> Given problem:
Please quote every line word for word.

> Information provided:
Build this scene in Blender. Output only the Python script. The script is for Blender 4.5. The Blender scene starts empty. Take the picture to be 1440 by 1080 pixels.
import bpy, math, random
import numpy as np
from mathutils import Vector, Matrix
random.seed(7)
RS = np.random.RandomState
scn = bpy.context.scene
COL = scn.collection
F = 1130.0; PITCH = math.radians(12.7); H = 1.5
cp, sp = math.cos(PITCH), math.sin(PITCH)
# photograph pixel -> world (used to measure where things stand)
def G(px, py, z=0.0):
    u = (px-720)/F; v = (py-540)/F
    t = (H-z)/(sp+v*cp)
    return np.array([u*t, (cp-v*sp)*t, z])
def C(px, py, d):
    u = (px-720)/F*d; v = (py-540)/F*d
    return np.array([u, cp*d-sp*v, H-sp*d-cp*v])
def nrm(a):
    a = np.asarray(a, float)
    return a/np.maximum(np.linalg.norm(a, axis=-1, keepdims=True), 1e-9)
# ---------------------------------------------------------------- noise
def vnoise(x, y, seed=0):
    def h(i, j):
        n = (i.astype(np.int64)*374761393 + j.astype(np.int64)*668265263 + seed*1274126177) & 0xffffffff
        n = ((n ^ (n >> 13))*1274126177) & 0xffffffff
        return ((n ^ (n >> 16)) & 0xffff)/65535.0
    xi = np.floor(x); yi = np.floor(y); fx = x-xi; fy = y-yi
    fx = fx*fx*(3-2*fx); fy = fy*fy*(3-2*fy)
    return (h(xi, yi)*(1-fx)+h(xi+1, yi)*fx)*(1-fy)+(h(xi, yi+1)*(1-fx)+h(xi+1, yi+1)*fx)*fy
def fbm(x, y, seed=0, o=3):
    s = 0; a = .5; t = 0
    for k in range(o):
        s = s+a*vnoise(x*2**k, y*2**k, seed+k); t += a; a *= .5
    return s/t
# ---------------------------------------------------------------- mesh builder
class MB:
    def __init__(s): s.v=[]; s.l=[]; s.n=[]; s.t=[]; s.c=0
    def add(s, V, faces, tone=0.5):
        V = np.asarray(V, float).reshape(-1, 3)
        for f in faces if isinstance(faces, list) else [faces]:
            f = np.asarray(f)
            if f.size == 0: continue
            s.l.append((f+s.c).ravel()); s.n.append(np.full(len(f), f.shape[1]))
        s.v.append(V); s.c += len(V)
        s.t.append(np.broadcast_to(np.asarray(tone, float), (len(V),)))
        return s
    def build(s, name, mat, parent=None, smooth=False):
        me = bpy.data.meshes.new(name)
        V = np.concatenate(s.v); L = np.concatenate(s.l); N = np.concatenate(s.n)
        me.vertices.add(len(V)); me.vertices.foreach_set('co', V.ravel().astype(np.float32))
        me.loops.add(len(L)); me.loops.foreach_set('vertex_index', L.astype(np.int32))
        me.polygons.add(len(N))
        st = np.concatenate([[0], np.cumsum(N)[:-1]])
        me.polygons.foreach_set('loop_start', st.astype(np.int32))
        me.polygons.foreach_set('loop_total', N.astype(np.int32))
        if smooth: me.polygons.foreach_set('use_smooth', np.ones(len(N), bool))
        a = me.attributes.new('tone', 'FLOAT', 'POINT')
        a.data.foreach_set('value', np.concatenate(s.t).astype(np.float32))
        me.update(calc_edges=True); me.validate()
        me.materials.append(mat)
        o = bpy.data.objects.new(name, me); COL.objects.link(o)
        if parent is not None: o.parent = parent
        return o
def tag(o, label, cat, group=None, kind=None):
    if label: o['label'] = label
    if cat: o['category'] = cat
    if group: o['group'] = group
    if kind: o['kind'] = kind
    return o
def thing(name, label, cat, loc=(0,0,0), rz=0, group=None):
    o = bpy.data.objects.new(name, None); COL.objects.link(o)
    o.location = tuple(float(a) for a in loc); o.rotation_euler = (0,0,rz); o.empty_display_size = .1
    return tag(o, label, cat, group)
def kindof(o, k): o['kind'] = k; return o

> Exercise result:
Build this scene in Blender. Output only the Python script. The script is for Blender 4.5. The Blender scene starts empty. Take the picture to be 1440 by 1080 pixels.
import bpy, math, random
import numpy as np
from mathutils import Vector, Matrix
random.seed(7)
RS = np.random.RandomState
scn = bpy.context.scene
COL = scn.collection
F = 1130.0; PITCH = math.radians(12.7); H = 1.5
cp, sp = math.cos(PITCH), math.sin(PITCH)
# photograph pixel -> world (used to measure where things stand)
def G(px, py, z=0.0):
    u = (px-720)/F; v = (py-540)/F
    t = (H-z)/(sp+v*cp)
    return np.array([u*t, (cp-v*sp)*t, z])
def C(px, py, d):
    u = (px-720)/F*d; v = (py-540)/F*d
    return np.array([u, cp*d-sp*v, H-sp*d-cp*v])
def nrm(a):
    a = np.asarray(a, float)
    return a/np.maximum(np.linalg.norm(a, axis=-1, keepdims=True), 1e-9)
# ---------------------------------------------------------------- noise
def vnoise(x, y, seed=0):
    def h(i, j):
        n = (i.astype(np.int64)*374761393 + j.astype(np.int64)*668265263 + seed*1274126177) & 0xffffffff
        n = ((n ^ (n >> 13))*1274126177) & 0xffffffff
        return ((n ^ (n >> 16)) & 0xffff)/65535.0
    xi = np.floor(x); yi = np.floor(y); fx = x-xi; fy = y-yi
    fx = fx*fx*(3-2*fx); fy = fy*fy*(3-2*fy)
    return (h(xi, yi)*(1-fx)+h(xi+1, yi)*fx)*(1-fy)+(h(xi, yi+1)*(1-fx)+h(xi+1, yi+1)*fx)*fy
def fbm(x, y, seed=0, o=3):
    s = 0; a = .5; t = 0
    for k in range(o):
        s = s+a*vnoise(x*2**k, y*2**k, seed+k); t += a; a *= .5
    return s/t
# ---------------------------------------------------------------- mesh builder
class MB:
    def __init__(s): s.v=[]; s.l=[]; s.n=[]; s.t=[]; s.c=0
    def add(s, V, faces, tone=0.5):
        V = np.asarray(V, float).reshape(-1, 3)
        for f in faces if isinstance(faces, list) else [faces]:
            f = np.asarray(f)
            if f.size == 0: continue
            s.l.append((f+s.c).ravel()); s.n.append(np.full(len(f), f.shape[1]))
        s.v.append(V); s.c += len(V)
        s.t.append(np.broadcast_to(np.asarray(tone, float), (len(V),)))
        return s
    def build(s, name, mat, parent=None, smooth=False):
        me = bpy.data.meshes.new(name)
        V = np.concatenate(s.v); L = np.concatenate(s.l); N = np.concatenate(s.n)
        me.vertices.add(len(V)); me.vertices.foreach_set('co', V.ravel().astype(np.float32))
        me.loops.add(len(L)); me.loops.foreach_set('vertex_index', L.astype(np.int32))
        me.polygons.add(len(N))
        st = np.concatenate([[0], np.cumsum(N)[:-1]])
        me.polygons.foreach_set('loop_start', st.astype(np.int32))
        me.polygons.foreach_set('loop_total', N.astype(np.int32))
        if smooth: me.polygons.foreach_set('use_smooth', np.ones(len(N), bool))
        a = me.attributes.new('tone', 'FLOAT', 'POINT')
        a.data.foreach_set('value', np.concatenate(s.t).astype(np.float32))
        me.update(calc_edges=True); me.validate()
        me.materials.append(mat)
        o = bpy.data.objects.new(name, me); COL.objects.link(o)
        if parent is not None: o.parent = parent
        return o
def tag(o, label, cat, group=None, kind=None):
    if label: o['label'] = label
    if cat: o['category'] = cat
    if group: o['group'] = group
    if kind: o['kind'] = kind
    return o
def thing(name, label, cat, loc=(0,0,0), rz=0, group=None):
    o = bpy.data.objects.new(name, None); COL.objects.link(o)
    o.location = tuple(float(a) for a in loc); o.rotation_euler = (0,0,rz); o.empty_display_size = .1
    return tag(o, label, cat, group)
def kindof(o, k): o['kind'] = k; return o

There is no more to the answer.